Est-ce qu’il ou elle est fait(e) pour moi? Dois-je signer ce contrat d’affaires? Dois-je acheter ce nouvel appartement? Autant de questions pour lesquelles les Coréens consultent leur voyant lorsque d’autres consulteraient leurs avocats, amis, parents ou encore psy. Qu’il s’agisse de liseurs de cartes de tarot dont les tentes jonchent les rues de Seoul et que de nombreux jeunes consultent à bon prix à la fois pour se divertir et pour se faire conseiller, ou qu’il s’agisse de voyants plus “sérieux”, nombre de Coréens en sont persuadés: il est possible d’avoir un aperçu de ce que l’avenir nous réserve et ainsi influer sur son propre destin.
La forme la plus respectée de voyance est sûrement celle qui suit les principe du “Saju”, hérité de l’astrologie chinoise. Ce principe veut que la destinée de chacun est déterminée par les “quatre piliers” (saju) que sont l’année, le mois, le jour et l’heure de sa naissance. Car nous serions définis par l’énergie de la terre, du soleil, de la lune et des étoiles à l’instant précis de notre naissance. Ne vous étonnez donc pas si vous votre fiancé(e) coréen(ne) vous demande votre date de naissance à l’heure près avant d’accepter votre demande en mariage.

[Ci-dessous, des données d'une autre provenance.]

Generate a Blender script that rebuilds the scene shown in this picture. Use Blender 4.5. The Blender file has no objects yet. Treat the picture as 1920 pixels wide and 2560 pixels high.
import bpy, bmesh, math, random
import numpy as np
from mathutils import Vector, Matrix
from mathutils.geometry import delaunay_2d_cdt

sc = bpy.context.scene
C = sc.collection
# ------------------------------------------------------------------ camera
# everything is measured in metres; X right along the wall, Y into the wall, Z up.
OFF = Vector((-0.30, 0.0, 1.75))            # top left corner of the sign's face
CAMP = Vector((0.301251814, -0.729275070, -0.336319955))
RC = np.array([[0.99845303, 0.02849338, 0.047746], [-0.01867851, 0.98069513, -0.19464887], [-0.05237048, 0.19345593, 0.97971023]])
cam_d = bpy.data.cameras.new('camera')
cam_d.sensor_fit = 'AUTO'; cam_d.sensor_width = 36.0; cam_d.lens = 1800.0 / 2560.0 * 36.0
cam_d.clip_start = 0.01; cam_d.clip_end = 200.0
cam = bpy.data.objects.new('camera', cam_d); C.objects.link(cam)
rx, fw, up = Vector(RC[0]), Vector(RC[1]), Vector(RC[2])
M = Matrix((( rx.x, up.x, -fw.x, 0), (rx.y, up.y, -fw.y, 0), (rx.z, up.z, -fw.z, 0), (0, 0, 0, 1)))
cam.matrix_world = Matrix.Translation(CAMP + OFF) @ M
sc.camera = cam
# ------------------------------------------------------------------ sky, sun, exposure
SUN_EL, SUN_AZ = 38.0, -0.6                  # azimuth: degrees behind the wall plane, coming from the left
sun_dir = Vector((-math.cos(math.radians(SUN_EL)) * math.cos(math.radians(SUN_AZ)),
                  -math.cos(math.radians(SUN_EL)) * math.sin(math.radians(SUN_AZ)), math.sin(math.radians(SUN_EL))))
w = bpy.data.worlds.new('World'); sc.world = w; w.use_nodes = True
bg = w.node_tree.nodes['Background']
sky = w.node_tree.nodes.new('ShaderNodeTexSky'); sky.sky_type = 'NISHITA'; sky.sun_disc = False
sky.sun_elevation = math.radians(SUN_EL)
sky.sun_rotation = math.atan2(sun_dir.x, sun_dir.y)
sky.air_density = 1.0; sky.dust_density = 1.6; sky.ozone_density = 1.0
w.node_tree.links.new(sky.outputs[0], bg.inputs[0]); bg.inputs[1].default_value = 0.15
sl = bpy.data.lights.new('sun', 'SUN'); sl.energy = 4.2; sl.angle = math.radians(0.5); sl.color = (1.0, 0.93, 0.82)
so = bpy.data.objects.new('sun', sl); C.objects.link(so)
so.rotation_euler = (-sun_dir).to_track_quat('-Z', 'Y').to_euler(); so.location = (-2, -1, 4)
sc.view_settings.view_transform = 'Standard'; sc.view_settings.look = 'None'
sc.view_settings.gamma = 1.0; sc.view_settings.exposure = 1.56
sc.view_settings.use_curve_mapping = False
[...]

Bien entendu, les Coréens ne suivent pas aveuglément les ordres de leurs voyants, qui de toute façon n’apporteront pas de réponses faciles à vos interrogations. Il ne s’agit pas de déléguer à autrui son pouvoir de décision sur un sujet majeur, mais d’obtenir un éclairage particulier, ou tout simplement de confier à une oreille bienveillante le détails de ses problèmes dans une société qui n’offre ni le temps ni beaucoup de lieux pour les atermoiements et lamentations.